■ Data lines
## begin

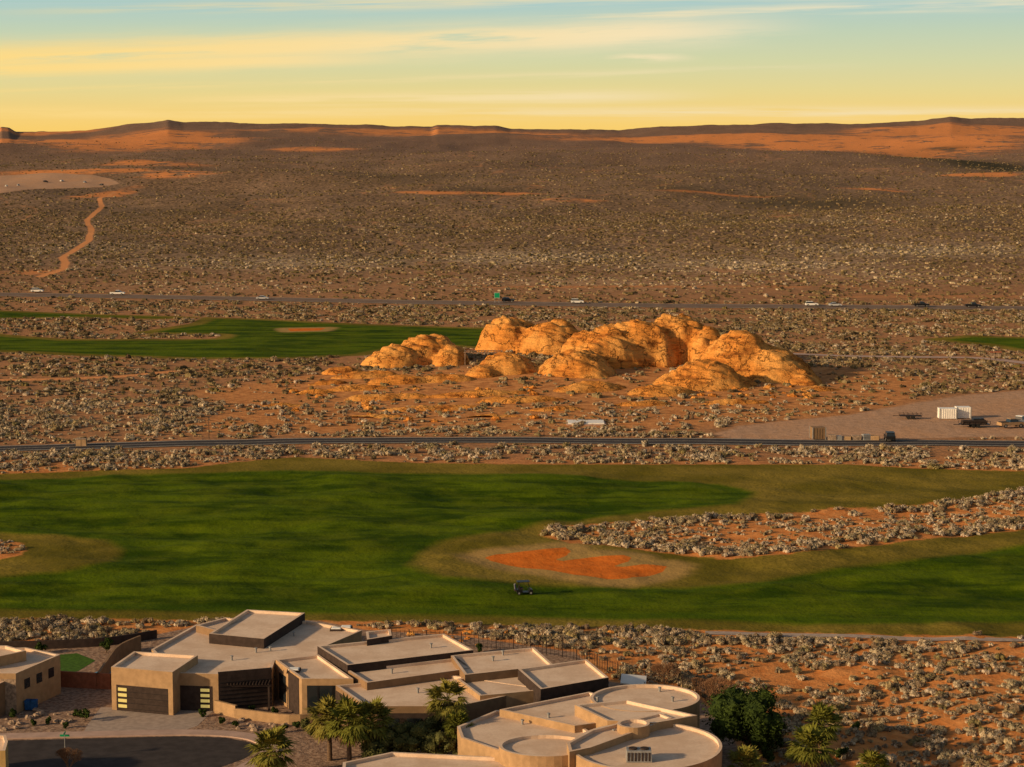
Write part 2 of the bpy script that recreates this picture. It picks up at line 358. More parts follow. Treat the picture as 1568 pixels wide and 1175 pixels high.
# ---------------------------------------------------------------- ground sheet
us=np.concatenate([np.array([-6,-3,-1.6,-1.0,-.7,-.5,-.4]),np.linspace(-.33,.33,760),np.array([.4,.5,.7,1.0,1.6,3,6])])
ys=np.concatenate([np.array([-3000,-800,-200,0,60,110,140,155]),1/np.linspace(1/168,1/5300,950),np.array([5600,6200,7500,10000,16000,30000])])
U,Y=np.meshgrid(us,ys); X=U*np.maximum(Y,160.0)
X=np.where(Y<160,U*160*np.where(abs(U)>.35,8,1),X)
Z=terr(X,Y)
nr,nc=X.shape
co=np.stack([X,Y,Z],-1).reshape(-1,3).astype(np.float32)
idx=np.arange(nr*nc).reshape(nr,nc)
q=np.stack([idx[:-1,:-1],idx[:-1,1:],idx[1:,1:],idx[1:,:-1]],-1).reshape(-1,4).astype(np.int32)
def npmesh(name,co,q,mat,attrs=None,smooth=True):
    me=bpy.data.meshes.new(name); me.vertices.add(len(co)); me.vertices.foreach_set('co',co.ravel().astype(np.float32))
    me.loops.add(q.size); me.loops.foreach_set('vertex_index',q.ravel())
    me.polygons.add(len(q)); me.polygons.foreach_set('loop_start',np.arange(0,q.size,4,dtype=np.int32))
    me.polygons.foreach_set('use_smooth',np.full(len(q),smooth))
    if attrs:
        for k,v in attrs.items():
            a=me.attributes.new(k,'FLOAT','POINT'); a.data.foreach_set('value',v.ravel().astype(np.float32))
    me.update(calc_edges=True); me.materials.append(mat)
    o=bpy.data.objects.new(name,me); scn.collection.objects.link(o); return o
fl=fields(X.ravel(),Y.ravel())
npmesh('desert_ground',co,q,M_ground,fl)
# ---------------------------------------------------------------- roads
def resample(P,step):
    out=[]
    for i in range(len(P)-1):
        a=np.array(P[i]);b=np.array(P[i+1]); n=max(1,int(np.linalg.norm(b-a)/step))
        for k in range(n): out.append(a+(b-a)*k/n)
    out.append(np.array(P[-1])); P=np.array(out)
    Q=P.copy()
    for _ in range(6): Q[1:-1]=(Q[:-2]+2*Q[1:-1]+Q[2:])/4
    return Q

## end

■ What is expected
Output the data exactly. Pictures don't belong in the result.

■ Result of the task
Write part 2 of the bpy script that recreates this picture. It picks up at line 358. More parts follow. Treat the picture as 1568 pixels wide and 1175 pixels high.
# ---------------------------------------------------------------- ground sheet
us=np.concatenate([np.array([-6,-3,-1.6,-1.0,-.7,-.5,-.4]),np.linspace(-.33,.33,760),np.array([.4,.5,.7,1.0,1.6,3,6])])
ys=np.concatenate([np.array([-3000,-800,-200,0,60,110,140,155]),1/np.linspace(1/168,1/5300,950),np.array([5600,6200,7500,10000,16000,30000])])
U,Y=np.meshgrid(us,ys); X=U*np.maximum(Y,160.0)
X=np.where(Y<160,U*160*np.where(abs(U)>.35,8,1),X)
Z=terr(X,Y)
nr,nc=X.shape
co=np.stack([X,Y,Z],-1).reshape(-1,3).astype(np.float32)
idx=np.arange(nr*nc).reshape(nr,nc)
q=np.stack([idx[:-1,:-1],idx[:-1,1:],idx[1:,1:],idx[1:,:-1]],-1).reshape(-1,4).astype(np.int32)
def npmesh(name,co,q,mat,attrs=None,smooth=True):
    me=bpy.data.meshes.new(name); me.vertices.add(len(co)); me.vertices.foreach_set('co',co.ravel().astype(np.float32))
    me.loops.add(q.size); me.loops.foreach_set('vertex_index',q.ravel())
    me.polygons.add(len(q)); me.polygons.foreach_set('loop_start',np.arange(0,q.size,4,dtype=np.int32))
    me.polygons.foreach_set('use_smooth',np.full(len(q),smooth))
    if attrs:
        for k,v in attrs.items():
            a=me.attributes.new(k,'FLOAT','POINT'); a.data.foreach_set('value',v.ravel().astype(np.float32))
    me.update(calc_edges=True); me.materials.append(mat)
    o=bpy.data.objects.new(name,me); scn.collection.objects.link(o); return o
fl=fields(X.ravel(),Y.ravel())
npmesh('desert_ground',co,q,M_ground,fl)
# ---------------------------------------------------------------- roads
def resample(P,step):
    out=[]
    for i in range(len(P)-1):
        a=np.array(P[i]);b=np.array(P[i+1]); n=max(1,int(np.linalg.norm(b-a)/step))
        for k in range(n): out.append(a+(b-a)*k/n)
    out.append(np.array(P[-1])); P=np.array(out)
    Q=P.copy()
    for _ in range(6): Q[1:-1]=(Q[:-2]+2*Q[1:-1]+Q[2:])/4
    return Q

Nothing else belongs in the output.